El elenco lo integran Rosario Alfaro, Camila Carreira, Erica D’Alessandro, Mateo de Urquiza, Alejandra Ferreyra Ortiz, Soledad García, Cintia Hernández, Victoria Hernández, Mariana Moreno y María José Salinas. “Me sirvió mucho haber trabajado con materiales de Zizek, porque entiende a la corrección política como expresión de la pospolítica. No como un verdadero progresismo sino como simulación, que en su interior es profundamente reaccionaria”, critica. “La práctica artística es política en el sentido más profundo, no en sentido ideológico. Porque la ideología, según Zizek, no es enunciación sino práctica”, define el artista, que el último fin de semana de mayo mostrará La Chinoise (una performance posmaoísta) en el Espacio de Arte de la Fundación OSDE. Se trata del segundo trabajo de la Columna Durruti, integrada por él, Maricel Alvarez, Julieta Potenze e invitados.
–¿Cuál fue el proceso de construcción del espectáculo?
–Trabajo hace varios espectáculos la reflexión acerca de la condición política de lo femenino, como una potencia, como cuerpo sometido en relación a la historia del Hombre. Todo esto, hablar de ideología, progresismo y teatro de living, es una excusa para hablar de la negación de la condición de lo femenino en el arte, la cultura y la política. Convoqué actrices, todas de armas tomar, con mucha energía escénica. Elaboré la dramaturgia a partir de Zizek, la obra empezó a articularse y comenzaron los ensayos.
–¿A qué se debe la proliferación del “teatro de living”?
–Hay una cuestión epocal. El teatro en los 90 fue muy disruptivo en términos de formalidad. De 2013 en adelante, aparece la recuperación del dispositivo del discurso político, que se banaliza porque no calza dentro de la forma, sino de la enunciación. Aparecen obras que empiezan a ser muy efectivas, especialmente en su nivel de éxito y de viajes al exterior. Los artistas empiezan a querer hacer obras con familias en las que hay un tonto que dice las verdades del mundo, para que los inviten a festivales. El dispositivo mercadotécnico anula las posibilidades formales del teatro. El público se identifica y dice: “la obra piensa como yo, entonces está bien”. Los factores del teatro de living son históricos, políticos, coyunturales, mercadotécnicos, económicos, de condiciones de producción, formales... Con el dinero que dan las instituciones que apoyan el teatro, alcanza para comprar un sillón de dos cuerpos y una lámpara de pie. Por lo tanto, hacen un living, que es el dispositivo escenográfico del teatro comercial.

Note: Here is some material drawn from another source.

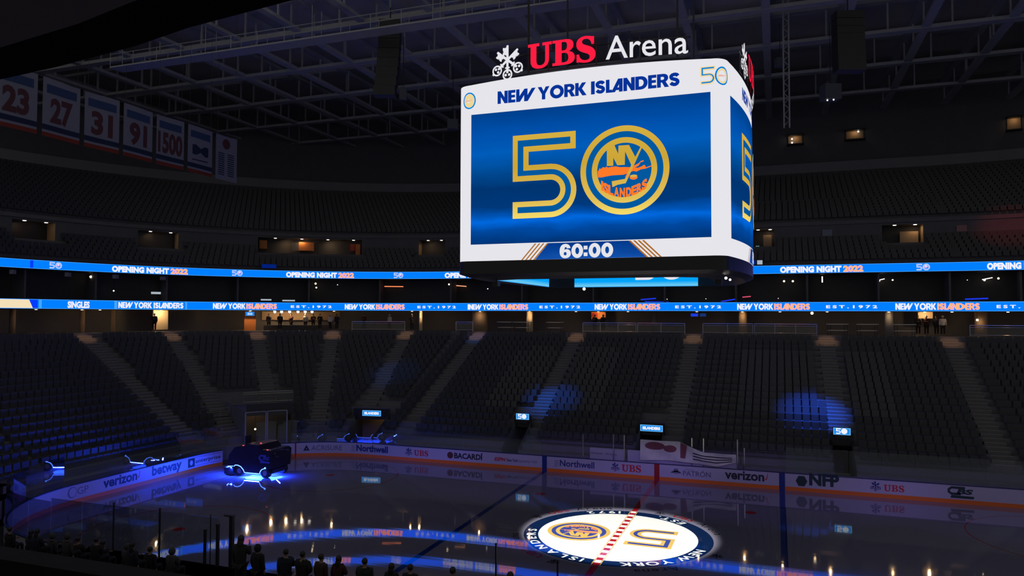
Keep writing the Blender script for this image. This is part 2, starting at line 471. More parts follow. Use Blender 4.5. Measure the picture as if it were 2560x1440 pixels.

–¿No le genera conflictos criticar tanto a sus colegas?
–No mezclo la relación personal con la práctica. No soy un sujeto demasiado social dentro del ámbito. Tiene que ver con mi naturaleza y quiero evitar condicionamientos a mi obra. Pero no doy nombres ni me interesa, sería amarillismo: el espectador los construirá. Muchos de los que critico en términos de práctica son mis amigos. Si alguien se siente ofendido por una obra de teatro independiente, algo no funciona en nuestra relación. No me quito la posibilidad de pensar críticamente mi práctica porque es parte de mi estética reflexionar sobre ella. He tenido algún tipo de roce, pero es una ingenuidad darse por aludido cuando no hay alusión directa.
–En uno de los momentos más ásperos de la obra se critica al teatro que remite a los desaparecidos. No obstante, usted apunta a formas y no temas. ¿No?
–Obviamente, no es un discurso negacionista, sino crítico. Hay que reflexionar sobre procesos y condiciones históricas, no darlos por sentado como enunciación vacía. La práctica artística debería trabajar en una dialéctica con el espectador, de modo que no sienta empatía, identificación ni rechazo, sino una tensión. El público se tiene que posicionar y debatir sobre aquello que está viendo. Tiene que tomar posición ideológica, estética, sensible o emocional, dependiendo de adónde apunte la obra.
–Con tantos postulados críticos, el espectáculo deja una sensación de impotencia...
–El arte no es resolutivo. No tiene que dar respuesta. Tiene que generar interrogante. Es el enigma. Tiene que resolverlo el que está siendo interrogado. Debe construir una especie de malestar y no una solución; si no, pareciera que el arte sabe más que el espectador y que le enseña el camino.